Well, we can't ignore the fact that England had its own agenda. After all, we are talking about the largest empire in history and I'm sure there were plans to recover or at least save some of that past glory. And resources like oil were definitely a large factor in the equation. Conflicts of this type are always over resources.
I think it's difficult to establish Hitler's exact thinking. He had only come to power recently and he was probably still developing a coherent strategy. Stalin had been in power from the 1920s, so he had a long history and is much easier to read. Also, he had a comprehensive Marxist ideology to back up his actions.
In a way, when two big guys like that decide to fight it out some might be inclined to think "fair enough, let's sit and watch" or something. But the tragedy is that there are many smaller guys that get dragged into it and they just get squashed for no fault of theirs.
Also, Mao came to power and that was another big tragedy for Tibet, Vietnam and other smaller guys. A big and tragic mess really. It isn't just about Hitler and Stalin.
Yes, Nazi ideology, built on top of resentments over WWI, the Versailles treaty, and a decade of weak government and economic problems during the Weimar Republic drove German policy from the early 1930s.
Germany had a number of critical resources (land, coal, iron ore, industrial know-how) but 20th century technology required a lot of materiƩl that it didn't have--various metals, rubber, petroleum, and so on. If it was going to feed itself and a large military, it needed more food production. (A good share of German agriculture was not very efficient or was conducted on heavy wet soils.). If it were to be independent of imported food, it would need more agricultural land.
It is open to question whether Germany ever had the resources to win the war it attempted. Take population: in 1939, there were 12,000,000 German men between the ages of 15 and 34. A large portion of these were already in the military. Granted, some soldiers would come from acquired lands, but the pool had definite limits. By the end of the war, children were being pressed into service.
Suppose the USSR had collapsed, or at least retreated east of the Ural Mts; world peace a la Deutschland uber alles would not have been the instant result. Generals in both Japan and Germany warned their leaders about the untapped military power of the United States. The USSR had resources east of the Ural range, and (presumably) an intact and effective government. .
Still, had the USSR collapsed or retreated, it would have been exceedingly bad news for the rest of the world.
I put the start of the war before then. Maybe at the time of the destruction of the Tower of Babel.

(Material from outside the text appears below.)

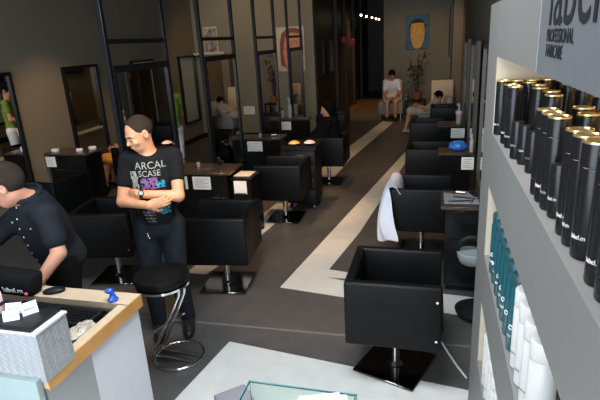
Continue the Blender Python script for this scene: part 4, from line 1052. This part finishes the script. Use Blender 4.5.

I'm going to take a more abstract (philosophical?) stance on WWII. I think WWII (mainly German Nazism, Italian Fascism, and Japanese nationalism) and the Soviet Union are products of differing notions of 19th century ideas of "progress" in a metaphysical/totalizing form. It's the idea that society itself is some reified existential being that has its own trajectory and will. One can place it even earlier with the 18th century notions of Enlightenment (the French Revolution/Reign of Terror). First off, Nazism/Fascism is an ideology, as is Marxism/Communism. These ideas developed from:
1) Utopianism ala Enlightenment-progress. This first reared its head in the French Revolution. You had the Jacobins, Sans-Coulattes, and Dantonists who wanted to start history anew with months like Thermidor and the like. This got its wings in Marxist ideas of the "withering of the state" after a workers takeover.
2) Hegelian ideas of "progress" in history. He thought that each stage in history had nascent in it a contradiction leading to the next level. To him, the Prussian State circa 1820s was the height of historical progress and the last stage.. but it was the groundwork for Marx's economic version of this.
3) Nietzsche's Beyond Good and Evil and Ubermensch. Certainly, the version corrupted by Hitler/German racists was not what Nietzsche was necessarily saying, but the idea that a new dawn of history where morals of the past were set aside for a new one based on taking power (yes yes not in the original sense but still influential in its corrupted form).
4) Karl Marx- took Hegel's approach and made it about economic stages.. At the end is withering away of state and a final stage in history-society.
There's some other ones liker Herder and Fichte, Sorel, Spencer, and the like in there, but these are the major ones I believe.
The Soviet Union, Italian Fascism, and German/Japanese ethnic-based fascism are all kind of totalizing ideas of history that was a culmination of the 19th century ideas in political-social theory.
The Anglo-American ideal of a relatively free economic system was a holdover from the 18th century ideas of market ideas.. The liberal version of this is mixed economy with strong emphasis on multiculturalism.. a holdover from mainly pragmatism of late 19th early 20th century. Cultural pluralism, etc.
I agree that the Three Fascisms were totalizing systems as was the USSR. Stalin was bad news all round--ruthless, dictatorial, paranoid, etc. but that doesn't make the USSR fascist. Fascism is not the clearest ideology. There are differences among the three. A brutal state doesn't have to be fascist, but fascist states tend to brutal. Do you count Francisco Franco as a fascist?
No, I don't think we can lay the blame for Fascism, whether in Germany, Italy, Spain, Japan, or anywhere else on the Enlightenment's doorstep. Marxism is a different matter. It seems to me that fascism is a rejection of enlightenment values. What does "authoritarian and racialized ultranationalism, characterized by dictatorial power, forcible suppression of opposition, and strong regimentation of society and of the economy" have to do with the enlightenment?
:up: That probably wouldn't be wrong.
History of military conflict has twice proven (Napoleon & Hitler) that to invade Russia is to invite Russia. :rofl:
Somehow the two words, "invade" and "invite" got lost in translation. Anyway, if one must at the end of the day invite Russia, why invade in the first place? Around Jack Robinson's barn we happily go!